All Iron Man needs is a couple of rocket boosters and it’s to infinity and beyond…

What They Say:
Outbreak – An outbreak at the Arc Station leads to Tony and Nagato Sakurai working together.

The Review:
Content: (please note that content portions of a review may contain spoilers)
After an episode that did a nice job of exploring the origin of Iron Man in this incarnation of the character, which mirrored the live action movie for the most part while introducing some flavor of it’s own, the series continues to work well in putting Tony in Japan as he tries to figure out how to exist without the Iron Man suit yet continually finding need to wear it. His regular testing and trial runs of different experiments that require the suit doesn’t help him kick the habit either. It’s kind of amusing in how he goes on at different points in the series about being done with it but can’t seem to really stay away from it.

This episode takes a different turn with things as something is causing a sickness with various people that are near the Arc Station. It’s a pretty icky thing with the blue splotches and what they hurl up. Because of it, the Ministry of Health ends up putting the station on lockdown with Tony inside, even though Tony’s discovered that it’s not anything within the station itself that’s causing the problem. And even others are seeing it as well, though there’s no changing the Ministry’s mind at this point. What does come from it though is an uneasy working alliance with Nagato from the special SDF group that he’s run against before. He can’t complain too much as Nagato has brought some key info showing what’s going up in orbit with the satellites that requires the Iron Man suit, tweaked, so it can deal with getting up there.

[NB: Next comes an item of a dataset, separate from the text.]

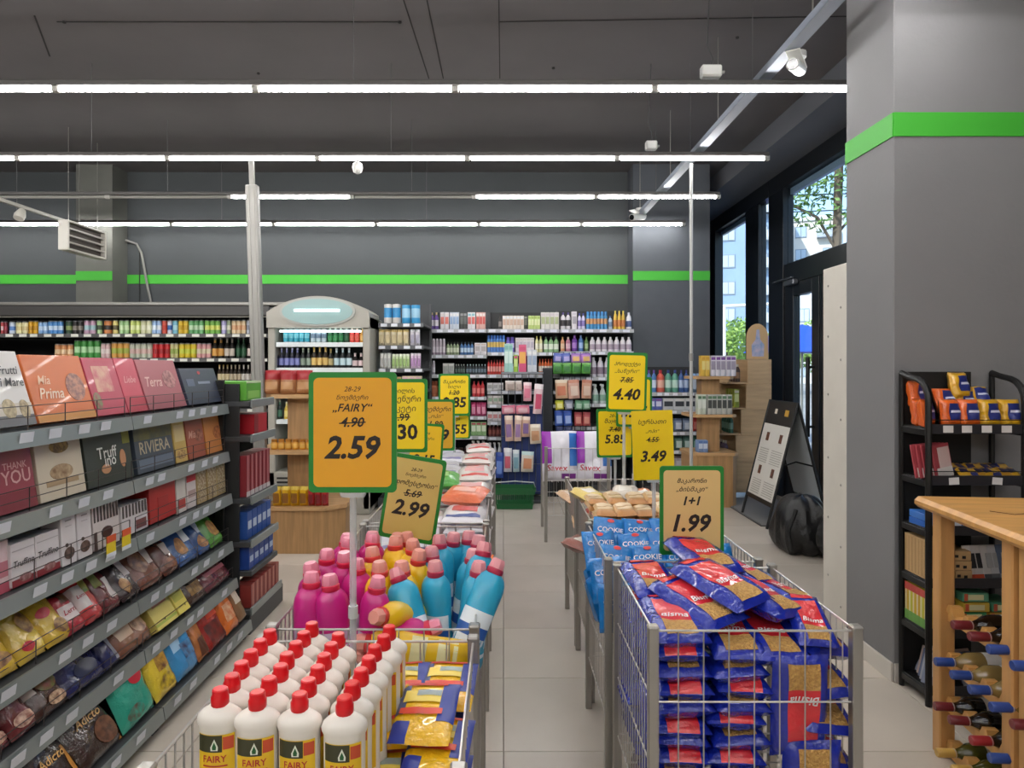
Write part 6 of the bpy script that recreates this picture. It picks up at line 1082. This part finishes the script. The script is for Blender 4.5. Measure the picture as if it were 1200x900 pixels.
# small wall sign boards on the top shelf backs and loose cords
# ================================================================ outside the shop windows
struct(O('ground_outside', box('ground', (200, 260, .3), mat('#a39f98', .9, var=.2, vs=.3), c=(103.3, 90, -.4))), 'pale pavement outside the shop')
def building(name, label, x, y, w, d, h, wallc, rot, floors, bays, seed):
    rn = random.Random(seed)
    o = tag(O(name, None, None, (x, y, -.25), (0, 0, rot)), label, 'building')
    O('wall', box('wall', (w, d, h), mat(wallc, .85, var=.06, vs=.2), .05, (0, 0, h / 2)), o)
    O('parapet', box('parapet', (w + .5, d + .5, .6), mat('#d9d9d6', .8), .04, (0, 0, h + .2)), o)
    fh = h / floors; bw = w / bays
    wm = box('window', (bw * .42, .12, fh * .5), mat('#8d98a4', .25), .01); pm = box('pane', (bw * .17, .05, fh * .42), mat('#b4c4d2', .15), 0)
    bm = MB().box((0, -.55, -.05), (bw * .86, 1.1, .14), 0).box((0, -1.08, .5), (bw * .86, .05, .9), 0).box((-bw * .42, -.55, .5), (.05, 1.1, .9), 0).box((bw * .42, -.55, .5), (.05, 1.1, .9), 0).mesh('balcony', mat('#b9c0c8', .7), 0)
    for i in range(floors):
        for k in range(bays):
            X = -w / 2 + bw * (k + .5); z = fh * (i + .5)
            q = O('window', wm, o, (X, -d / 2 - .03, z)); O('pane', pm, q, (-bw * .1, -.06, 0)); O('pane', pm, q, (bw * .1, -.06, 0))
            if i and (k + seed) % 2 == 0: O('balcony', bm, o, (X, -d / 2, z - fh * .28))
    return o
building('apartment_building', 'tall blue grey apartment block with balconies seen through the window', 23.5, 82, 17, 12, 30, '#8ea6c4', R(-16), 10, 5, 0)
building('apartment_building', 'white apartment block with flat roof seen through the transom window', 42.0, 100, 14, 12, 22, '#e6e0d4', R(-22), 7, 4, 1)
building('apartment_building', 'cream stepped apartment block behind the street tree', 58, 97, 13, 12, 27, '#e9e3d6', R(-25), 8, 4, 2)
building('apartment_building', 'low pale house in front of the blue apartment block', 33.5, 70, 7, 7, 11, '#cfd3d8', R(-20), 4, 3, 3)
def leaf_ball(name, m, c, r, n, seed, size):
    rn = random.Random(seed); b = MB()
    for _ in range(n):
        while 1:
            p = Vector((rn.uniform(-1, 1), rn.uniform(-1, 1), rn.uniform(-1, 1)))
            if .25 < p.length < 1: break
        p = Vector((c[0] + p.x * r[0], c[1] + p.y * r[1], c[2] + p.z * r[2]))
        a = Vector((rn.uniform(-1, 1), rn.uniform(-1, 1), rn.uniform(-1, 1))).normalized(); e = a.orthogonal().normalized() * size * .45; a = a * size * rn.uniform(.7, 1.2)
        k = len(b.v); b.v += [tuple(p - a), tuple(p + e), tuple(p + a), tuple(p - e)]; b.face([k, k + 1, k + 2, k + 3])
    return b.mesh(name, m, 0)
LEAF = mat('#6d8f4a', .6, var=.35, vs=2); BARK = mat('#6b5f52', .9)
t = tag(O('street_tree', None, None, (12.35, 25, -.25)), 'street tree with thin leafy branches seen through the transom window', 'tree')
O('trunk', MB().tube([(0, 0, 0), (.1, 0, 3), (0, 0, 6), (.15, .1, 9.5)], .16, 8).mesh('trunk', BARK), t)
O('branch', MB().tube([(0, 0, 6), (-.8, -.2, 7.2), (-2.2, -.4, 7.8)], .05, 6).tube([(0, 0, 6.6), (.9, .2, 7.6), (1.8, 0, 8.6)], .05, 6).mesh('branch', BARK), t)
for i, (c, r, n) in enumerate((((-.3, 0, 9.1), (2.0, 1.6, 1.3), 620), ((-2.0, -.3, 8.4), (1.4, 1.0, .9), 260), ((1.6, 0, 8.9), (1.5, 1.2, 1.3), 380), ((-.6, 0, 7.3), (1.2, .8, .6), 120))):
    f = O('foliage', leaf_ball('foliage', LEAF, c, r, n, i, .16), t); f['kind'] = 'stuff'
for i, (x, y, h, w) in enumerate(((13.2, 40, 4.6, 2.6), (15.6, 44, 5.0, 2.8), (17.5, 42, 4.4, 2.6), (20.6, 44, 5, 3))):
    t = tag(O('garden_tree', None, None, (x, y, -.25)), ('low sunlit green tree nearest the white frame', 'sunlit tree second from the window post', 'green tree third along the street outside', 'leafy tree seen low through the glass door')[i], 'tree', 'low trees across the street')
    O('trunk', MB().cyl((0, 0, 0), (0, 0, h * .6), .12, 8).mesh('trunk', BARK), t)
    f = O('foliage', leaf_ball('foliage', mat('#8fae52', .6, var=.3, vs=1.5), (0, 0, h * .62), (w / 2, w / 2, h * .38), 900, 20 + i, .2), t); f['kind'] = 'stuff'
u = tag(O('sun_umbrella', None, None, (6.2, 14, -.25)), 'bright blue sun umbrella outside behind the glass door', 'umbrella')
O('pole', MB().cyl((0, 0, 0), (0, 0, 2.6), .025, 8).mesh('pole', STEEL), u)
O('canopy', MB().lathe([(1.15, 2.0), (.8, 2.28), (.4, 2.48), (.02, 2.58)], 10).mesh('canopy', mat('#2a55d8', .6), 20), u)
g = tag(O('white_awning_frame', None, None, (6.8, 20, -.25)), 'white metal frame standing outside the window', 'frame')
for p in ((-.25, 0), (1.6, 0)): O('post', MB().cyl((p[0], p[1], 0), (p[0], p[1], 3.5), .05, 8).mesh('post', WHITE), g)
O('crossbar', MB().cyl((-.3, 0, 3.5), (1.9, 0, 3.6), .05, 8).mesh('crossbar', WHITE), g)
for i, (z0, z1) in enumerate(((9.0, 12.0), (8.2, 11.2))):
    tag(O('overhead_cable', MB().tube([(8 + i, 30, z0), (18, 34, (z0 + z1) / 2 - .3), (30, 38, z1)], .03, 5).mesh('overhead_cable', BLACKM)), ('upper', 'lower')[i] + ' overhead cable crossing the sky outside the transom', 'cable')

One of the things that has admittedly annoyed me over the years with Iron Man is brought into play here as well, where there are endless configurations of the suit that allows him to do whatever he needs to. On the one hand, I can understand it as a part of Tony’s genius and ability as well as his drive. But it’s also bothersome in the same way that they make endless types of Batman action figures. You get so many suits and so many easy coincidences that it strains credibility. Putting a special set of rocket boosters on the suit with a prototype coating to protect him from the cosmic radiation lets the story move forward and shows just how good he is as an inventor, but it just feels like too much with him achieving orbit.

In Summary:
While the suit side of the episode bothers me, and has for years with other incarnations of the character, there is a lot to like here, especially once he does get into space. Sometimes he doesn’t think of the basics and figuring out how to maneuver in the suit in space doesn’t work as easily as he thought it might. The thing he has to face off of in orbit is another essentially faceless enemy which is the main problem with the series at this point in that we don’t have anyone that we can really focus on as the enemy that’s orchestrating everything. Zodiac is just too ill defined at this point, though events here are getting Tony more focused on taking it down considering the sickness that it was causing to people, friends included. It’s an awkward episode in a couple of ways but it’s also got its moments where it’s just plain fun.

Content Grade: B

Review Equipment:
Sony KDS-R70XBR2 70″ LCoS 1080P HDTV, Sony PlayStation3 Blu-ray player via HDMI set to 1080p, Onkyo TX-SR605 Receiver and Panasonic SB-TP20S Multi-Channel Speaker System With 100-Watt Subwoofer.